The Red Scream

(Critical Survey of Contemporary Fiction)

Molly Cates has just completed a book concerning Louie Bronk, a condemned drifter who confessed to killing five women. As Bronk’s execution date nears, Molly’s plan for a follow-up story are thwarted by Charlie McFarland, the rich and powerful widower of Tiny McFarland, Bronk’s last victim. Then Molly begins receiving anonymous rhyming letters from “The Master Poet,” informing her he will use her book as a blueprint for more killings, and that her own life is threatened. Nevertheless, Molly continues her research.
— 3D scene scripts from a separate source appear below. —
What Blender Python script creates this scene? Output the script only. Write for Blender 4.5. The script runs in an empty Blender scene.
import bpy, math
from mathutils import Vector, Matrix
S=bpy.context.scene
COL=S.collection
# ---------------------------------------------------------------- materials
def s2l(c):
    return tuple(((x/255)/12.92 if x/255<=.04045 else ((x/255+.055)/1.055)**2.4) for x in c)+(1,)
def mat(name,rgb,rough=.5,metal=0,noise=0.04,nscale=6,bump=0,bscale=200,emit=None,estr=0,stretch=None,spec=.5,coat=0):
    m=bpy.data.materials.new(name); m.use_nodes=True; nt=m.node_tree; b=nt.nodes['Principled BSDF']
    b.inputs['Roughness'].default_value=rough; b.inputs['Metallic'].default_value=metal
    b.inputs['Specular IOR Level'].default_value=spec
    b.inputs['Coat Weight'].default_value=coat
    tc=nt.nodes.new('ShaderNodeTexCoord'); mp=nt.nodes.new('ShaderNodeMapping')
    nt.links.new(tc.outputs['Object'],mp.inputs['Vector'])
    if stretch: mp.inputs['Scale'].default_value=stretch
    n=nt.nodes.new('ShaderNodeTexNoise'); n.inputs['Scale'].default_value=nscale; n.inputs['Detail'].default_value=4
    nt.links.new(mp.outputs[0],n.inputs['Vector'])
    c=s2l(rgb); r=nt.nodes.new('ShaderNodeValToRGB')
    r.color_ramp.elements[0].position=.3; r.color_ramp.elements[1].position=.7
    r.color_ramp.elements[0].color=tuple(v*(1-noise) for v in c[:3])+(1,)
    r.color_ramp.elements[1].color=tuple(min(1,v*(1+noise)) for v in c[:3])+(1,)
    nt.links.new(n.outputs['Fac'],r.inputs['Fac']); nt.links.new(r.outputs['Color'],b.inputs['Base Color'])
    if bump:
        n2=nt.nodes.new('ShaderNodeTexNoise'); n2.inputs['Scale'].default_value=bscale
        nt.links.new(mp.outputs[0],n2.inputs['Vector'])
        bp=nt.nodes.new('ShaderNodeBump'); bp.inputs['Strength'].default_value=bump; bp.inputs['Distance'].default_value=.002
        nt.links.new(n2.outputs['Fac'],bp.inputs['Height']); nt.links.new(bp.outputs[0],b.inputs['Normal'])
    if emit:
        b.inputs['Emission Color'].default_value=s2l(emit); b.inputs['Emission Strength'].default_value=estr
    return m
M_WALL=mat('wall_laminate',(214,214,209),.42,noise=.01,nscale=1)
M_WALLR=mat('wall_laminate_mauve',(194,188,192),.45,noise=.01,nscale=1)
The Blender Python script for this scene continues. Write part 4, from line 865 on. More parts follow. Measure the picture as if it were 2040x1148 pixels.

Soon she discovers discrepancies in the autopsy photos of Bronk’s victims; the wounds found on his final victim were clumsily inflicted, unlike the others. David Serrano, the handyman who found Tiny McFarland’s body, meets Molly and hints that Bronk did not kill Tiny. Before Molly can get the details, however, Serrano is killed. Shortly thereafter, Charlie McFarland’s new wife is killed in the same manner as the other five women.

At this point, readers learn that Charlie’s daughter Alison also had a motive for murdering Tiny McFarland. Alison could gain a large inheritance from Tiny, and Charlie may have wanted revenge for Tiny’s infidelity.

Suddenly, Bronk recants his confession to a nationwide press, and Molly’s book, which included excerpts from his confession, is discredited. Bronk tells Molly she can prove him innocent of Tiny’s murder, and Molly unearths evidence which supports his claim. Despite her efforts, Bronk is executed on schedule. Molly refuses to halt her probing into the question of who killed Tiny, her successor, and David Serrano. As Molly drives home from the execution, she meets the killer and learns the real story in time to salvage her book.

Fans of the mystery genre will enjoy THE RED SCREAM. Since the story is set in Walker’s native Austin, Texas, her descriptions are detailed and accurate. Unfortunately, the novel is marred by the cliche of the murderer’s revelatory boasting in the final pages.